Pithy, dramatic, sets the stakes immediately for newcomers while also signaling the history and context . . . What gives? Shouldn't this be impossible, according to Rosewater's logic? It sure seems that way to me, and yet there it is. And crucially, these stories literally only makes sense in the context of Dominaria's wider history and geography — in the context of a continent-leveling explosion far enough away that Sarpadia didn't immediately feel the effects of the Brother's War, and an apocalyptic invasion that left the strategically useless Otaria untouched — while still remaining as accessible as, say, Rise of the Eldrazi and Shadows of Innistrad. Moreover, I don't think that "Medieval European Ecological Crisis" or "Post-Apocalyptic Scramble For Supremacy" are that much harder to understand than "Indian-influenced Aether-punk," given that Aether-punk isn't even a thing that exists outside of WotC just making it up. As one does sometimes, you know, when one's writing fantasy.

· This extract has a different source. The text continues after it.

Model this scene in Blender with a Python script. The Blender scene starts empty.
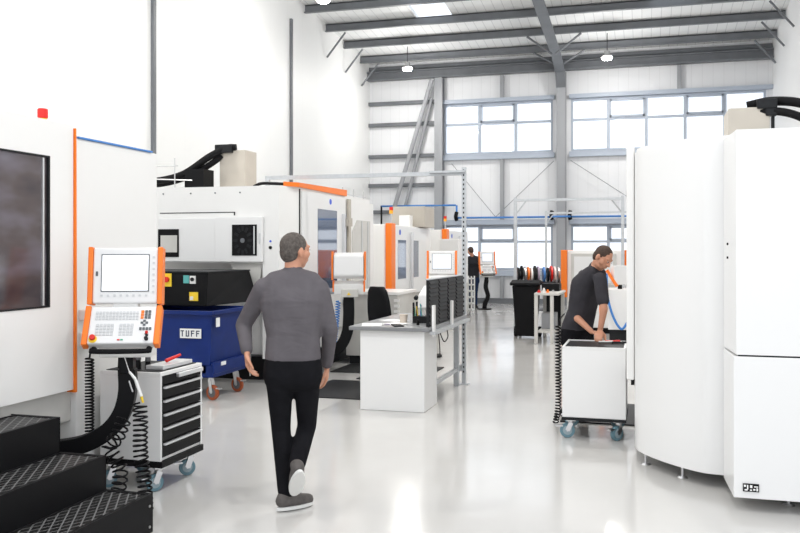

It's absurd to claim that because we've shifted geographically from one part of a world to another instead of leaping about from isolated plane to isolated plane we've lost all ability to describe what's happening in the setting. And it's ludicrous to say that clearly brilliant people at Wizards of the Coast can't figure out a way of pitching a return to some part of Dominaria. Like just to spitball here:
That wasn't so traumatic, was it? And sure, Wizards could probably come up with something better, and better than my FE and Odyssey pitches too for that matter. That's the point! These are very capable people we're talking about here.
The problem is not that Dominaria offers insurmountable world-building difficulties. The real problem is whether or not Wizards has a will to do a return to Dominaria right, whether they appreciate the value of complexity, history, geography, continuity, and whether they'll let Dominaria be the beautifully complex place it's meant to be.
I think we do have plenty of reasons to be optimistic, mind. Kaladesh's continuity-focused stories did a lot to raise my hopes. Nevertheless, the question I'm still going to be asking myself as we approach a Dominarian homecoming is still going to be, "Is Wizards ready to go back to Dominaria right?"